On January 3, 1957, Dalip Singh Saund stepped into the United States House of Representatives and our history books as the first Asian American to serve in the United States Congress. He would serve until January of 1963 when a debilitating stroke left him unable to speak or walk without assistance. He paved the way for people of South Asian descent to become American citizens.

Dalip Saund was born in Chhajulwadi, Punjab Province, India, on September 20, 1899. He received his bachelors degree in Mathematics from the University of Punjab in 1919 and came to the United States in 1920 initially to study agriculture at UC Berkeley. He earned both a master’s degree and Ph.D. in mathematics and graduated in 1924. He decided to stay in the U.S. and became a lettuce farmer in the Imperial Valley of California.

Saund organized the India Association of America which campaigned to end naturalization restrictions against South Asians living in the U.S. The campaign was a success in 1946 when President Harry Truman signed the Luce-Celler Act. Saund took the oath of citizenship on December 16, 1949.

Less than a year later, he was elected as justice of peace for Westmorland Township, CA, but because he had not been a citizen for a full year, he was denied the seat. He ran again in 1952 and won serving as justice of peace until January 1, 1957 when he resigned to take his job as U.S. Representative of California.

This is just a brief snap shot of the life and career of Dalip Saund. There’s a much more extensive biography at the PBS site for their Roots in the Sand documentary which is where I found the materials for this post. I’m kind of amazed that there was a specific prohibition against South Asians becoming citizens. Our history kind of weirds me out sometimes.

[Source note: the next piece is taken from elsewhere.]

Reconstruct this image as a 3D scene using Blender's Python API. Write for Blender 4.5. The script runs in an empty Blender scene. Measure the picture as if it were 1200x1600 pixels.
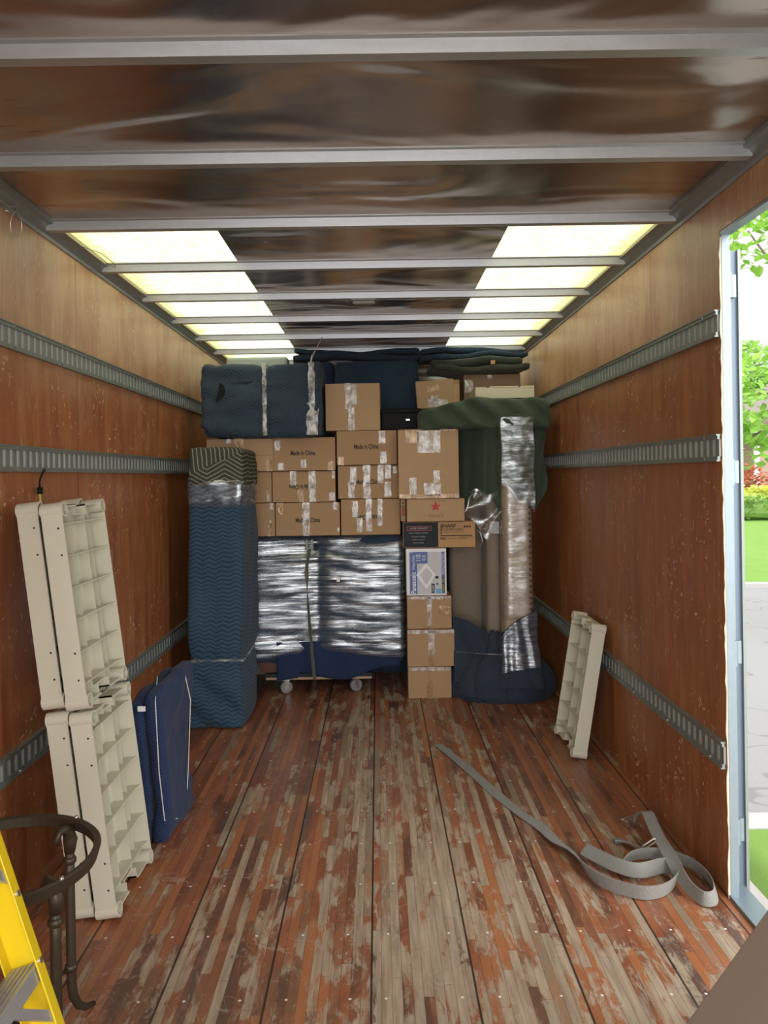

Source: PBS – Roots in the Sand, Triumph and Tragedy of Dalip Saund, and Biographical Directory of the United States Congress

  • haddyDrow

    He looks like Phoenix Wright! :D

  • http://cocktailchem.blogspot.com Jordan

    I’m from Seattle, so Asian bias doesn’t particularly surprise me, even if it saddens me. The 1886 riot is rightly infamous. State and federal troops had to be brought in to break up the rioters and no compensation was ever paid to the victims of the rioting.


    Re: the weirdness, reading a bit more about the Luce-Celler act, it’s rather odd to find out that people from India had been classified as ‘caucasian’ but not ‘white’ since 1923.